«Pdl federalista per vincere al Nord»

Maurizio Sacconi, ministro del Welfare ed esponente del Pdl, in Trentino il Popolo delle libertà ha perso voti, possibile che il centrodestra sia in crisi proprio nel Nord-Est?
«Il risultato in Trentino in parte è giustificato dalle differenza tra il voto politico e quello amministrativo. Ma non c’è dubbio che il risultato elettorale sia anche sintomo di un problema che si manifesta più o meno in tutto il Nord. E che potrebbe accentuarsi nel voto amministrativo ed europeo di primavera».
La Lega ha guadagnato consensi, voi no. Cosa è successo?
«Il Pdl rimane il movimento politico del premier ed è un po’ come se competesse con l’alleato avendo un braccio legato dietro la schiena».
Questo perché è finita la luna di miele tra il governo e gli elettori anche nelle «sue» zone?
«No, la sensazione è che ci sia nell’elettorato un’ottima considerazione del presidente del Consiglio e anche dei singoli membri del governo, ma che si debba ricongiungere questa sentimento con il partito che lo stesso Berlusconi ha fondato e al quale appartengono gli esponenti del governo».
E allora qual è il problema?
«Il Pdl non è portato a sottolineare la sua identità e assume su di sé tutta la responsabilità della coesione della coalizione. D’altra parte quella con la Lega resta una competizione legittima e leale. Sta al Pdl affermare e motivare con l’elettorato la sua identità di movimento politico nazionale. Deve essere capace di organizzarsi su base federale, come lo Stato che vogliamo, ma come avrebbe detto Don Sturzo, interpretando il federalismo come un modo per consolidare la coesione nazionale».

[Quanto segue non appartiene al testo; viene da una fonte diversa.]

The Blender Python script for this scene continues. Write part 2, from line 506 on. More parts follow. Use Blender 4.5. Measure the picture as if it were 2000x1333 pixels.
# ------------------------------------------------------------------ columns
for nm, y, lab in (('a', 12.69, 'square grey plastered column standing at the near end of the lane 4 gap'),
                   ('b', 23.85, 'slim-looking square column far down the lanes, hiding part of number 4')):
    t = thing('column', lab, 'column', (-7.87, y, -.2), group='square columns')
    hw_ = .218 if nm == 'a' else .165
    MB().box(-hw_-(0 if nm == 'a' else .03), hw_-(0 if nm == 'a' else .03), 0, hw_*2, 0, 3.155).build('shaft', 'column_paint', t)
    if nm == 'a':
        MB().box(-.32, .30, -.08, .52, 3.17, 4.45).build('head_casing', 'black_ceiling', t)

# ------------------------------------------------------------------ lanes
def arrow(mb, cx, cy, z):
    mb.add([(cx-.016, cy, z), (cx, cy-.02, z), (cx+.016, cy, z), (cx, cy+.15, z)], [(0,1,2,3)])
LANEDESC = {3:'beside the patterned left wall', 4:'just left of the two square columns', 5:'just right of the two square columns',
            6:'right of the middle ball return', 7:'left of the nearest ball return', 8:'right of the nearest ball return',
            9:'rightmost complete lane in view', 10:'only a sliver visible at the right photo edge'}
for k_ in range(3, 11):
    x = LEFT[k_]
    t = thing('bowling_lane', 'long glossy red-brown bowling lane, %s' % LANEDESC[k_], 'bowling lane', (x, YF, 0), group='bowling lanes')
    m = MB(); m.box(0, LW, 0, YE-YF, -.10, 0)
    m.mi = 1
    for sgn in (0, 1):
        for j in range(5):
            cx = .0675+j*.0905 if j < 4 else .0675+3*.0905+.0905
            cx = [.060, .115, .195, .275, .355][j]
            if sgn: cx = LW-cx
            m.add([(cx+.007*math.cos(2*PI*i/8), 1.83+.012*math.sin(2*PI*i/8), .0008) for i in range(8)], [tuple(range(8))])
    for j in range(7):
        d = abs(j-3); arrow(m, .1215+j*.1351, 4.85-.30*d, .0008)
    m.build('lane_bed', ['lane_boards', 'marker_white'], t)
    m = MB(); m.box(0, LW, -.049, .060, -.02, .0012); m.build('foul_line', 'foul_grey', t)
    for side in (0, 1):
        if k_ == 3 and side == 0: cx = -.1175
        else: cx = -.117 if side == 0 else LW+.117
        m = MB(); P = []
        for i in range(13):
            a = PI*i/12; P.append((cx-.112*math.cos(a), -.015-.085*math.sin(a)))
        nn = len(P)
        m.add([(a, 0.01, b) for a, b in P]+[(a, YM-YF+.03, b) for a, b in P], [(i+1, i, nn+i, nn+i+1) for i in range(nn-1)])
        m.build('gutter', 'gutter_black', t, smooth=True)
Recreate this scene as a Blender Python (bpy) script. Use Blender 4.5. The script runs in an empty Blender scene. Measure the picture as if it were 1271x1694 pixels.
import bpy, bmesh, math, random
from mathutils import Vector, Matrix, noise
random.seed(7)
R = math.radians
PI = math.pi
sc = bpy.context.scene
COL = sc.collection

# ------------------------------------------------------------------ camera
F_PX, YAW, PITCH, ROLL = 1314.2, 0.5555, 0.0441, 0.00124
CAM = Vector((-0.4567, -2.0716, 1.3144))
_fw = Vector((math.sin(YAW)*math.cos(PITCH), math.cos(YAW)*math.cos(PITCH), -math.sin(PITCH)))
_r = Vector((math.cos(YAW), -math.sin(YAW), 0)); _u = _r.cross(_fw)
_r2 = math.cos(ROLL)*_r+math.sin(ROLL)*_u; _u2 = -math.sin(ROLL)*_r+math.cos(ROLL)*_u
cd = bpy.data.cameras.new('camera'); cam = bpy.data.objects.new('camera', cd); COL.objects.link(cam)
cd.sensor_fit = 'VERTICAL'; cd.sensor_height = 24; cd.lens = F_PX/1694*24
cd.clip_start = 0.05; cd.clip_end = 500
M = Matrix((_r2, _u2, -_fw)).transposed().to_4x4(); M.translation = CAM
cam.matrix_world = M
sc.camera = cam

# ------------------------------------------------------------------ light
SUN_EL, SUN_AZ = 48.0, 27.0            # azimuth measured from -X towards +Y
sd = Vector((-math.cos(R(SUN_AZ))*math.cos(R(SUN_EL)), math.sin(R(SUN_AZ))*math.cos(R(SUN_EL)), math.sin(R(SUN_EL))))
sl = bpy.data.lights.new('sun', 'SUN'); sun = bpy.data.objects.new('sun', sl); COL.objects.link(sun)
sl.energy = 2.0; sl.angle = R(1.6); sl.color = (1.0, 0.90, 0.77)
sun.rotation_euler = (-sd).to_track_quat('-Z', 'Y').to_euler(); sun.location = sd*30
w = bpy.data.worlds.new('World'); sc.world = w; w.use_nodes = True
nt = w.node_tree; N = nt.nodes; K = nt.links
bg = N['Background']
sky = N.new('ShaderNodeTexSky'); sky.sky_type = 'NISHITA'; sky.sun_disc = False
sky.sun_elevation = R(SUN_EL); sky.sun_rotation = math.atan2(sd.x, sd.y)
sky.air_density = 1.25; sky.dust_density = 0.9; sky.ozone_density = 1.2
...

Magari per molti al Nord, la coesione non è una priorità...
«Quello che sta accadendo nel mondo e in Europa conferma il ritorno degli Stati-nazione».
Intende la crisi finanziaria?
«Sì, sono i leader degli Stati-nazione che si siedono ai tavoli del G8, del G20 o della Ue per prendere decisioni. Le dimensioni infraregionali non possono essere protagoniste nella dimensione sovranazionale. Tutto questo dovrebbe esaltare il ruolo di un grande partito dei moderati, alleato di un partito localista. La coalizione ha due gambe ed è giusta la competizione tra due specializzazioni».
Non c’è il rischio che il Pdl, stretto dalla Lega, diventi un po’ un partito del Sud?
«Il Pdl non potrà che tararsi, come il governo del Paese, sulle aspirazioni a crescere delle aree più forti, ma allo stesso tempo dovrà motivare le aree più forti a occuparsi di quelle più deboli».
Ripeto, quest’ultima parte del ragionamento potrebbe non essere gradita a tutto il Nord...
«No, perché il Nord sa che compete meglio con il Paese tutto intero. Che l’unica possibilità di avere alti livelli di crescita economica è legata all’incremento del Pil nel Sud. È interesse di tutti che il Mezzogiorno esca dalla trappola nella quale si trova ancora, fatta di bassa crescita, dipendenza dalla spesa pubblica, inefficienza e incapacità a realizzare opere pubbliche».
Tornando al Pdl, cosa deve fare visto che ha parlato di rischi alle elezioni amministrative e alle europee del 2009?
«Dobbiamo accelerare il processo di costituzione del Pdl. Per i nostri elettori è già costituito, anche se ne percepiscono una presenza debole. Ci sono tutte le condizioni perché il Pdl si presenti con una proposta che non sia la somma delle posizioni di Forza Italia ed An. Deve offrire una visione sul dopo crisi, che si fondi sul rifiuto della paura e del pessimismo ed esalti le nuove tutele».
Concretamente, al Nord come eviterete altre perdite di voti?
«Collegando l’azione di governo al dialogo con le comunità locali, anche attraverso strutture di partito più radicate. Poi dimostrando che le azioni che realizziamo ogni giorno come governo sono parte del grande disegno di un partito che si realizza nel lungo periodo».
E i rapporti con il partito di Umberto Bossi?
«Alla Lega bisogna dire chiaramente che dovremo affrontare insieme le amministrative fin dal primo turno. È un appuntamento importante quello del 2009, con un valore politico altissimo, anche per i cambiamenti e le difficoltà alle quali stiamo andando incontro. Una situazione che non ci consente di presentarci divisi, nemmeno al primo turno».
La Lega chiede la presidenza del Veneto.

È d’accordo?
«Non ha senso porre il problema ora, dobbiamo prima affrontare insieme il voto di primavera e poi ne riparleremo. Inoltre bisogna tenere conto di quello che ci ha sempre chiesto la Lega e cioè di guardare ai buoni risultati di chi ha guidato le autonomie locali. E i nostri hanno obiettivamente governato bene».